Restate the entire listing word for word.
-- Start Provided data --
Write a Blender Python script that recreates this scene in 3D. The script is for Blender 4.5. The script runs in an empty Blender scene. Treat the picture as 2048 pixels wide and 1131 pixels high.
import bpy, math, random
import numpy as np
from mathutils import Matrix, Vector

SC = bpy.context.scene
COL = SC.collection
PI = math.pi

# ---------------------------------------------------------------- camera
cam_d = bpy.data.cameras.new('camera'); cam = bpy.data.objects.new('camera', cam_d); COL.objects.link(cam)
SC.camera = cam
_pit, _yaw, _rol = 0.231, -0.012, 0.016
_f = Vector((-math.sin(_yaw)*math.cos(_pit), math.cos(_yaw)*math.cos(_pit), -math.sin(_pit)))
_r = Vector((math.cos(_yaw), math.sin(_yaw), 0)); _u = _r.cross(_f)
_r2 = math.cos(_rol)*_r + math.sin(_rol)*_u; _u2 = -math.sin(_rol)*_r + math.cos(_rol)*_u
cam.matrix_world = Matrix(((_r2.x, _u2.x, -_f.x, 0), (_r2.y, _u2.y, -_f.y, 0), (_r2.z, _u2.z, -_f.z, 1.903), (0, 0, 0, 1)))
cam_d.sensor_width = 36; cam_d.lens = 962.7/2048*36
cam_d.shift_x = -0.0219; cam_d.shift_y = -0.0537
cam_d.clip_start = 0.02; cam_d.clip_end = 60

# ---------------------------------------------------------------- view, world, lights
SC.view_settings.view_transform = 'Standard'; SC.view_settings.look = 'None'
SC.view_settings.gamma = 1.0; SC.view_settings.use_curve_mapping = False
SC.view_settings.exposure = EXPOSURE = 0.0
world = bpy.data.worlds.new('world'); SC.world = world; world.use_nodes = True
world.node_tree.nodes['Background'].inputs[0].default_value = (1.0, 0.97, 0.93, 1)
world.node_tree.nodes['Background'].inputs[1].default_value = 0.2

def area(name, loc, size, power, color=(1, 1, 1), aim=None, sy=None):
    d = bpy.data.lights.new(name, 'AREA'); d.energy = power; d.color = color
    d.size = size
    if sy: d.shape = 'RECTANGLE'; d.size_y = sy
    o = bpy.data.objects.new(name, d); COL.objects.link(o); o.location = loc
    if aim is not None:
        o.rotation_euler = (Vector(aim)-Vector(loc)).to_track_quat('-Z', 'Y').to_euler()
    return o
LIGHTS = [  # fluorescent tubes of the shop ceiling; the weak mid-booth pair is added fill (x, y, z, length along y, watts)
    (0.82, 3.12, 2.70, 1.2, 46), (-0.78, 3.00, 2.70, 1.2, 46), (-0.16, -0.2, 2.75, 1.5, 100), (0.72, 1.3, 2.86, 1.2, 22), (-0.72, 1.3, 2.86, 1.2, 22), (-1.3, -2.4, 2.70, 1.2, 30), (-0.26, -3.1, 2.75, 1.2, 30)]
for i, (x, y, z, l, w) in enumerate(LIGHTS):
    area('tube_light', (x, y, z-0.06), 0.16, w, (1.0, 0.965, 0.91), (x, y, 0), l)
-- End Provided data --
▸ Answer to this task
Write a Blender Python script that recreates this scene in 3D. The script is for Blender 4.5. The script runs in an empty Blender scene. Treat the picture as 2048 pixels wide and 1131 pixels high.
import bpy, math, random
import numpy as np
from mathutils import Matrix, Vector

SC = bpy.context.scene
COL = SC.collection
PI = math.pi

# ---------------------------------------------------------------- camera
cam_d = bpy.data.cameras.new('camera'); cam = bpy.data.objects.new('camera', cam_d); COL.objects.link(cam)
SC.camera = cam
_pit, _yaw, _rol = 0.231, -0.012, 0.016
_f = Vector((-math.sin(_yaw)*math.cos(_pit), math.cos(_yaw)*math.cos(_pit), -math.sin(_pit)))
_r = Vector((math.cos(_yaw), math.sin(_yaw), 0)); _u = _r.cross(_f)
_r2 = math.cos(_rol)*_r + math.sin(_rol)*_u; _u2 = -math.sin(_rol)*_r + math.cos(_rol)*_u
cam.matrix_world = Matrix(((_r2.x, _u2.x, -_f.x, 0), (_r2.y, _u2.y, -_f.y, 0), (_r2.z, _u2.z, -_f.z, 1.903), (0, 0, 0, 1)))
cam_d.sensor_width = 36; cam_d.lens = 962.7/2048*36
cam_d.shift_x = -0.0219; cam_d.shift_y = -0.0537
cam_d.clip_start = 0.02; cam_d.clip_end = 60

# ---------------------------------------------------------------- view, world, lights
SC.view_settings.view_transform = 'Standard'; SC.view_settings.look = 'None'
SC.view_settings.gamma = 1.0; SC.view_settings.use_curve_mapping = False
SC.view_settings.exposure = EXPOSURE = 0.0
world = bpy.data.worlds.new('world'); SC.world = world; world.use_nodes = True
world.node_tree.nodes['Background'].inputs[0].default_value = (1.0, 0.97, 0.93, 1)
world.node_tree.nodes['Background'].inputs[1].default_value = 0.2

def area(name, loc, size, power, color=(1, 1, 1), aim=None, sy=None):
    d = bpy.data.lights.new(name, 'AREA'); d.energy = power; d.color = color
    d.size = size
    if sy: d.shape = 'RECTANGLE'; d.size_y = sy
    o = bpy.data.objects.new(name, d); COL.objects.link(o); o.location = loc
    if aim is not None:
        o.rotation_euler = (Vector(aim)-Vector(loc)).to_track_quat('-Z', 'Y').to_euler()
    return o
LIGHTS = [  # fluorescent tubes of the shop ceiling; the weak mid-booth pair is added fill (x, y, z, length along y, watts)
    (0.82, 3.12, 2.70, 1.2, 46), (-0.78, 3.00, 2.70, 1.2, 46), (-0.16, -0.2, 2.75, 1.5, 100), (0.72, 1.3, 2.86, 1.2, 22), (-0.72, 1.3, 2.86, 1.2, 22), (-1.3, -2.4, 2.70, 1.2, 30), (-0.26, -3.1, 2.75, 1.2, 30)]
for i, (x, y, z, l, w) in enumerate(LIGHTS):
    area('tube_light', (x, y, z-0.06), 0.16, w, (1.0, 0.965, 0.91), (x, y, 0), l)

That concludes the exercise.